Task directions - Give every line of the material again, exactly as written.

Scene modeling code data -
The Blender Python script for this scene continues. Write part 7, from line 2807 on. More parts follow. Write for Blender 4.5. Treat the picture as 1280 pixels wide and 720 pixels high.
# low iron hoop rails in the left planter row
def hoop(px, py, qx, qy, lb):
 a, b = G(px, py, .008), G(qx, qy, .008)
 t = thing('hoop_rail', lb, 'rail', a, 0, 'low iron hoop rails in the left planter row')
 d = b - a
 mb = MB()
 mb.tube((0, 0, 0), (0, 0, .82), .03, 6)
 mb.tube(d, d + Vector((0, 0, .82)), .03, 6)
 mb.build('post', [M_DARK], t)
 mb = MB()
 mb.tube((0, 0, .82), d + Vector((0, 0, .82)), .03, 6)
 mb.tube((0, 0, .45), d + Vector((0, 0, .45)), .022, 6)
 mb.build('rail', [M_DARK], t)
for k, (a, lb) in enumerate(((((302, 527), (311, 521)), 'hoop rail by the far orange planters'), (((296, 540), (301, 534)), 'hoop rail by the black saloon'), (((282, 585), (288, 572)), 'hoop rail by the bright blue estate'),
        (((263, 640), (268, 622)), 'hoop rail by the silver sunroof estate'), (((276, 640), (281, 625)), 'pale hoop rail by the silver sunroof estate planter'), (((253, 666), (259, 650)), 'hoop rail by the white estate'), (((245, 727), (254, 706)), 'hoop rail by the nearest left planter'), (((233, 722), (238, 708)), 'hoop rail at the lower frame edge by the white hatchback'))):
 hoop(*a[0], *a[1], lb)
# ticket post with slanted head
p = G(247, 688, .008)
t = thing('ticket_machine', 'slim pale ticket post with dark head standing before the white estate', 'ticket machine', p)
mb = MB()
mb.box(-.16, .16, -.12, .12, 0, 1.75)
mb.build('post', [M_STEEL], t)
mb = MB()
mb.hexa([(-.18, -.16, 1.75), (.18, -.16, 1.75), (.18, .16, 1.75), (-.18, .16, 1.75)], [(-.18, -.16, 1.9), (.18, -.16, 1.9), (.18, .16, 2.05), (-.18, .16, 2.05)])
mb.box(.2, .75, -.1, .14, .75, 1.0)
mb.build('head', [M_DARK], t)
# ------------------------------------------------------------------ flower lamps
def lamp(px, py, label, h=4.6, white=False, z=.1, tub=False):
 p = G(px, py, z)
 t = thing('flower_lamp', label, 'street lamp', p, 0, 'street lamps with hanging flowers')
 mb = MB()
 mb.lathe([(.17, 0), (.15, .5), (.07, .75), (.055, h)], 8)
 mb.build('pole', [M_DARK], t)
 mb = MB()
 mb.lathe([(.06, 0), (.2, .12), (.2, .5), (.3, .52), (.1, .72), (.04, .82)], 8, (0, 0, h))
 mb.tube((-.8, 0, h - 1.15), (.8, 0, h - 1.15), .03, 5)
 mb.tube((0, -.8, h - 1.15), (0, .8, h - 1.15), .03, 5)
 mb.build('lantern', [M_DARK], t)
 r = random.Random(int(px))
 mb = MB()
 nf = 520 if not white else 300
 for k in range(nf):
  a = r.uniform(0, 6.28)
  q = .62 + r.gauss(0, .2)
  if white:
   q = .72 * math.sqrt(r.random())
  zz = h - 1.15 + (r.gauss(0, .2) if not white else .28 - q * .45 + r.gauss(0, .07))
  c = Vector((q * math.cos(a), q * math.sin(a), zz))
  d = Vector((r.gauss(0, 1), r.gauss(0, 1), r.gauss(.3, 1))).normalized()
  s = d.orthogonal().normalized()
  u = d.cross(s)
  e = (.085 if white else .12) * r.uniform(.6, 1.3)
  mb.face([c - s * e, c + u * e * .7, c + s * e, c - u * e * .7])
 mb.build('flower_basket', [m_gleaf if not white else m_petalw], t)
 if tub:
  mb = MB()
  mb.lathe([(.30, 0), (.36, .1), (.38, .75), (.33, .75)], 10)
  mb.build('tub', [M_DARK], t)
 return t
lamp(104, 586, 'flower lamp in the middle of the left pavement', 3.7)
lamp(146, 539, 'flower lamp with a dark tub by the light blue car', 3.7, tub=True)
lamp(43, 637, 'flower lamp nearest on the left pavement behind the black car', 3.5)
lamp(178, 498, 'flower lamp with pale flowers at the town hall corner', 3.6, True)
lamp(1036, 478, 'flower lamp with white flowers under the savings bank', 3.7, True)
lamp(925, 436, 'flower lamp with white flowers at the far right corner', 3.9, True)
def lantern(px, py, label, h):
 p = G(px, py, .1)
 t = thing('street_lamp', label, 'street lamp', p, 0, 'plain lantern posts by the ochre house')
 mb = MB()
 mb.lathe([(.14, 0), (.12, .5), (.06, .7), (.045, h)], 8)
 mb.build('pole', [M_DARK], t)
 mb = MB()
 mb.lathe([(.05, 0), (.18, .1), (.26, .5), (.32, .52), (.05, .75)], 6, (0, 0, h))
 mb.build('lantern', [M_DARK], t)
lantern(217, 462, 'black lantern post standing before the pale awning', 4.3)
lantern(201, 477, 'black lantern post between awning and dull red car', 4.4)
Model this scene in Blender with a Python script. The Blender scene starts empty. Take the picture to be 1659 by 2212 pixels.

Result -
The Blender Python script for this scene continues. Write part 7, from line 2807 on. More parts follow. Write for Blender 4.5. Treat the picture as 1280 pixels wide and 720 pixels high.
# low iron hoop rails in the left planter row
def hoop(px, py, qx, qy, lb):
 a, b = G(px, py, .008), G(qx, qy, .008)
 t = thing('hoop_rail', lb, 'rail', a, 0, 'low iron hoop rails in the left planter row')
 d = b - a
 mb = MB()
 mb.tube((0, 0, 0), (0, 0, .82), .03, 6)
 mb.tube(d, d + Vector((0, 0, .82)), .03, 6)
 mb.build('post', [M_DARK], t)
 mb = MB()
 mb.tube((0, 0, .82), d + Vector((0, 0, .82)), .03, 6)
 mb.tube((0, 0, .45), d + Vector((0, 0, .45)), .022, 6)
 mb.build('rail', [M_DARK], t)
for k, (a, lb) in enumerate(((((302, 527), (311, 521)), 'hoop rail by the far orange planters'), (((296, 540), (301, 534)), 'hoop rail by the black saloon'), (((282, 585), (288, 572)), 'hoop rail by the bright blue estate'),
        (((263, 640), (268, 622)), 'hoop rail by the silver sunroof estate'), (((276, 640), (281, 625)), 'pale hoop rail by the silver sunroof estate planter'), (((253, 666), (259, 650)), 'hoop rail by the white estate'), (((245, 727), (254, 706)), 'hoop rail by the nearest left planter'), (((233, 722), (238, 708)), 'hoop rail at the lower frame edge by the white hatchback'))):
 hoop(*a[0], *a[1], lb)
# ticket post with slanted head
p = G(247, 688, .008)
t = thing('ticket_machine', 'slim pale ticket post with dark head standing before the white estate', 'ticket machine', p)
mb = MB()
mb.box(-.16, .16, -.12, .12, 0, 1.75)
mb.build('post', [M_STEEL], t)
mb = MB()
mb.hexa([(-.18, -.16, 1.75), (.18, -.16, 1.75), (.18, .16, 1.75), (-.18, .16, 1.75)], [(-.18, -.16, 1.9), (.18, -.16, 1.9), (.18, .16, 2.05), (-.18, .16, 2.05)])
mb.box(.2, .75, -.1, .14, .75, 1.0)
mb.build('head', [M_DARK], t)
# ------------------------------------------------------------------ flower lamps
def lamp(px, py, label, h=4.6, white=False, z=.1, tub=False):
 p = G(px, py, z)
 t = thing('flower_lamp', label, 'street lamp', p, 0, 'street lamps with hanging flowers')
 mb = MB()
 mb.lathe([(.17, 0), (.15, .5), (.07, .75), (.055, h)], 8)
 mb.build('pole', [M_DARK], t)
 mb = MB()
 mb.lathe([(.06, 0), (.2, .12), (.2, .5), (.3, .52), (.1, .72), (.04, .82)], 8, (0, 0, h))
 mb.tube((-.8, 0, h - 1.15), (.8, 0, h - 1.15), .03, 5)
 mb.tube((0, -.8, h - 1.15), (0, .8, h - 1.15), .03, 5)
 mb.build('lantern', [M_DARK], t)
 r = random.Random(int(px))
 mb = MB()
 nf = 520 if not white else 300
 for k in range(nf):
  a = r.uniform(0, 6.28)
  q = .62 + r.gauss(0, .2)
  if white:
   q = .72 * math.sqrt(r.random())
  zz = h - 1.15 + (r.gauss(0, .2) if not white else .28 - q * .45 + r.gauss(0, .07))
  c = Vector((q * math.cos(a), q * math.sin(a), zz))
  d = Vector((r.gauss(0, 1), r.gauss(0, 1), r.gauss(.3, 1))).normalized()
  s = d.orthogonal().normalized()
  u = d.cross(s)
  e = (.085 if white else .12) * r.uniform(.6, 1.3)
  mb.face([c - s * e, c + u * e * .7, c + s * e, c - u * e * .7])
 mb.build('flower_basket', [m_gleaf if not white else m_petalw], t)
 if tub:
  mb = MB()
  mb.lathe([(.30, 0), (.36, .1), (.38, .75), (.33, .75)], 10)
  mb.build('tub', [M_DARK], t)
 return t
lamp(104, 586, 'flower lamp in the middle of the left pavement', 3.7)
lamp(146, 539, 'flower lamp with a dark tub by the light blue car', 3.7, tub=True)
lamp(43, 637, 'flower lamp nearest on the left pavement behind the black car', 3.5)
lamp(178, 498, 'flower lamp with pale flowers at the town hall corner', 3.6, True)
lamp(1036, 478, 'flower lamp with white flowers under the savings bank', 3.7, True)
lamp(925, 436, 'flower lamp with white flowers at the far right corner', 3.9, True)
def lantern(px, py, label, h):
 p = G(px, py, .1)
 t = thing('street_lamp', label, 'street lamp', p, 0, 'plain lantern posts by the ochre house')
 mb = MB()
 mb.lathe([(.14, 0), (.12, .5), (.06, .7), (.045, h)], 8)
 mb.build('pole', [M_DARK], t)
 mb = MB()
 mb.lathe([(.05, 0), (.18, .1), (.26, .5), (.32, .52), (.05, .75)], 6, (0, 0, h))
 mb.build('lantern', [M_DARK], t)
lantern(217, 462, 'black lantern post standing before the pale awning', 4.3)
lantern(201, 477, 'black lantern post between awning and dull red car', 4.4)
Model this scene in Blender with a Python script. The Blender scene starts empty. Take the picture to be 1659 by 2212 pixels.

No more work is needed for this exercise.